Houve pelo menos outros dois golpes igualmente graves, embora em outra área, a das contas públicas. Neste caso, foram assaltos ao bolso do cidadão contribuinte.
Usando a mesma tática de Marco Aurélio, decisão liminar, de caráter individual, tomada no apagar das luzes, o ministro Ricardo Lewandowski suspendeu medida provisória que adiava o reajuste salarial dos funcionários federais de janeiro de 2019 para 2010. Ou seja, na prática, a decisão de um ministro concedeu reajuste salarial a 372 mil servidores ativos e inativos e 124 mil ocupantes de cargos em comissão, a partir de janeiro próximo.
Medidas provisórias são editadas pelo presidente da República e têm de ser votadas pelo Congresso Nacional, ao qual cabe a palavra final. Para Lewandowski, essa tramitação é bobagem. Basta sua caneta.
Nem é de se estranhar. Em dezembro do ano passado, o ministro fez a mesma jogada, garantindo para 2018 o aumento que o governo queria adiar para 2019.
Em tese, a liminar de Lewandowski pode ser derrubada pelo plenário do STF ou pela votação final da medida provisória pelo Congresso.
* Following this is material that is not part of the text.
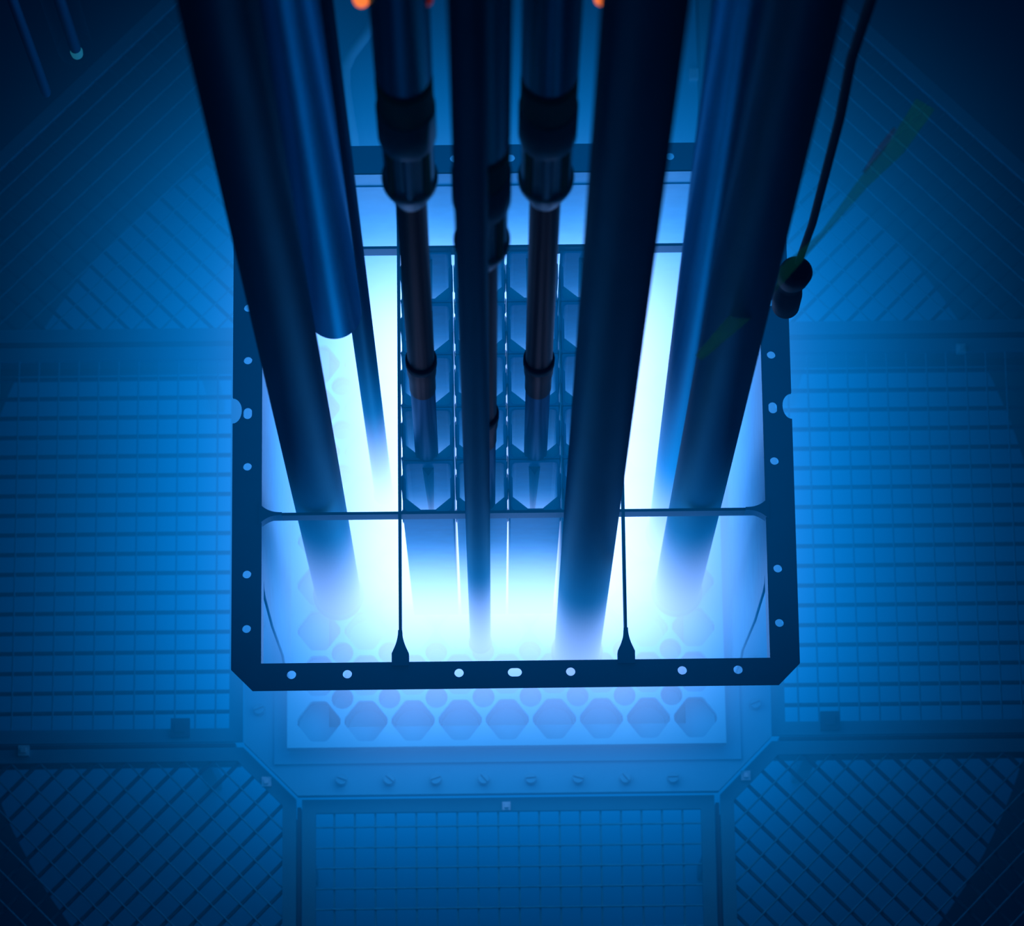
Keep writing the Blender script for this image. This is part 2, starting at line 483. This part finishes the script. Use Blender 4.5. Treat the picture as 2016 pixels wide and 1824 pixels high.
plate('perforated_plate', [(gx0, gy0), (gx1, gy0), (gx1, gy1), (gx0, gy1)], holes, -.030, 0, MAT['grid'], t)
def sockets(name, n, off, prof, seg):
    first = None
    for i in range(n):
        for j in range(n):
            if first is None:
                bm = bmesh.new(); lathe(bm, prof, seg, close=False)
                bm.verts.ensure_lookup_table(); bm.faces.new(bm.verts[-seg:])
                k = first = obj(name, bm, MAT['grid'], t, 40)
            else:
                k = first.copy(); COL.objects.link(k); k.parent = t
            k.location = (-.3155 + .0788 * (i + off), -.3262 + .0775 * (j + off), 0)
sockets('socket', 9, 0, [(.0350, -.032), (.031, -.075)], 20)
sockets('small_socket', 8, .5, [(.0180, -.032), (.016, -.055)], 16)
bm = bmesh.new(); box(bm, gx0, gx1, gy0, gy1, -.1, -.09); obj('bottom_tray', bm, MAT['flange'], t)

# ------------------------------------------------------------------ top frame
t = thing('top_frame', (0, 0, -.8), 'dark square bolt-hole frame around the glowing core, in front of everything below', 'frame')
FZ = .8
OX0, OX1, OY0, OY1 = -.4115, .4140, -.4152, .4130
c = .031
def arc_notch(cx, cy, r, side):
    pts = [(cx + side * r * math.cos(a), cy + r * math.sin(a)) for a in [-PI / 2 + PI * k / 14 for k in range(15)]]
    return pts if side < 0 else pts
left_notch = [(OX0 + .0135 * math.cos(a), .004 + .020 * math.sin(a)) for a in [PI / 2 - PI * k / 14 for k in range(15)]]
right_notch = [(OX1 - .0135 * math.cos(a), .002 + .020 * math.sin(a)) for a in [-PI / 2 + PI * k / 14 for k in range(15)]]
outer = [(OX0 + c, OY0), (OX1 - c, OY0), (OX1, OY0 + c)] + right_notch + [(OX1, OY1 - c), (OX1 - c, OY1), (OX0 + c, OY1), (OX0, OY1 - c)] + left_notch + [(OX0, OY0 + c)]
IX0, IX1, IY0, IY1 = -.3685, .3715, -.3760, .3700
opening = [(IX0, IY0), (IX1, IY0), (IX1, IY1), (IX0, IY1)]
holes = [opening]
P = .081
for i in (-4, -3, -1, 1, 3, 4):
    holes.append(circle(i * P, -.3925, .0068)); holes.append(circle(i * P, .3925, .0068))
holes.append(slot(0, -.3925, .0068, .0035)); holes.append(slot(0, .3925, .0068, .0035))
for j in (-4, -3, -1, 1, 2, 3, 4):
    holes.append(circle(-.3895, j * P, .0065)); holes.append(circle(.3862, j * P, .0065))
holes.append(slot(-.3895, 0, .0065, .0028, True)); holes.append(slot(.3862, 0, .0065, .0028, True))
fr = plate('flange_plate', outer, holes, FZ - .008, FZ, MAT['frame'], t)
bm = bmesh.new()
sk = .004
for a in ((IX0 - sk, IX0, IY0, IY1), (IX1, IX1 + sk, IY0, IY1), (IX0 - sk, IX1 + sk, IY1, IY1 + sk), (IX0 - sk, IX1 + sk, IY0 - sk, IY0)):
    box(bm, *a, FZ - (.062 if a[2] > -.37 or a[3] > -.3 else .012), FZ - .0005)
obj('skirt', bm, MAT['skirt'], t)
# side plates with a cut-out window near the front corner, and the back plate
for X, s in ((IX0, -1), (IX1, 1)):
    loop = [(IY1, FZ - .062), (-.240, FZ - .062), (-.250, FZ - .075), (-.255, FZ - .11), (-.262, .50), (-.255, .22), (-.262, .18), (-.262, .012), (IY1, .012)]
    a0, a1 = (X - .004, X) if s < 0 else (X, X + .004)
    plate('side_plate', loop, [], a0, a1, MAT['skirt'], t, axis='X')
plate('back_plate', [(IX0, FZ - .062), (IX1, FZ - .062), (IX1, .012), (IX0, .012)], [], IY1 - 0.002, IY1 + .002, MAT['skirt'], t, axis='Y')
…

Mas isso apenas se Supremo e Congresso façam isso antes de 31 de dezembro. Isso porque o reajuste salarial entra em vigor em 1º. de janeiro, embora só vá ser pago no final do mês. E como salário do funcionalismo não pode reduzido – outra das tantas vantagens exclusivas – está definitivamente elevado no início de 2019.
A menos que alguém – o presidente Temer ou a procuradora geral – entre com recurso contra a liminar e esse recurso seja recebido pelo ministro Dias Tofolli, presidente do STF de plantão, tudo antes de 31 de dezembro.
Será? Não esquecer que o STF acaba de conceder a todos os juízes um reajuste de 16%, extensivo ao Ministério Público. O que esperar de um Supremo (Supremo!) que decide conforme os interesses pessoais de seus integrantes?
O terceiro golpe, talvez ainda mais grave do ponto de vista da moral e da política, foi praticado pelo presidente da Câmara, Rodrigo Maia.
O Congresso Nacional havia aprovado uma lei afrouxando as Lei de Estabilidade Fiscal, determinando, para resumir, que estariam isentos de punição os municípios que estourassem os gastos com pessoal.
A lei estava na mesa do presidente da República esperando a sanção ou o veto. Temer, a pedido de sua área econômica, pretendia vetar. Pelas normas institucionais, o veto voltaria ao Congresso, que poderia mantê-lo ou não. Tudo republicano.
Ocorre que, na última terça, Temer foi ao Uruguai para a reunião do Mercosul. Nessas circunstâncias, e por uma regra antiga que hoje não faz mais sentido, o presidente tem de ser substituído interinamente. Como Temer não tem vice, assumiu Rodrigo Maia, que foi lá na gaveta, pegou o projeto de lei, assinou e mandou para publicação. Tudo na calada da noite.
Ontem, Temer deu uma nota admitindo que foi surpreendido. Maia não falou nada. Nem precisava. Ele está em campanha para se reeleger presidente da Câmara e buscou apoio de prefeitos e seus deputados.
Há um ponto em comum nesses dois casos, a defesa dos vencimentos do funcionalismo. Na sua liminar, Lewandowski, lá pelas tantas, diz que os servidores federais não podem ser prejudicados só porque ganham os salários mais altos.
E então devem ser beneficiados por isso?
Quanto aos municípios, eis os dados: de 2010 a 2017, as despesas de pessoal passaram de 46% para 49% dos gastos totais; já a despesa com serviços prestados à população caiu de 35% para 30%.
Pela Lei de Responsabilidade Fiscal, quando as prefeituras estouram os gastos com pessoal, ficam impedidas de receber repasses, empréstimos e ainda têm que fazer ajustes, como cortar despesas com salários.
Quer dizer, teriam que fazer isso, se Rodrigo Maia não precisasse de uns votos.
Quando a gente pensa que a avacalhação da República chegou ao limite, eles dão mais uns passos.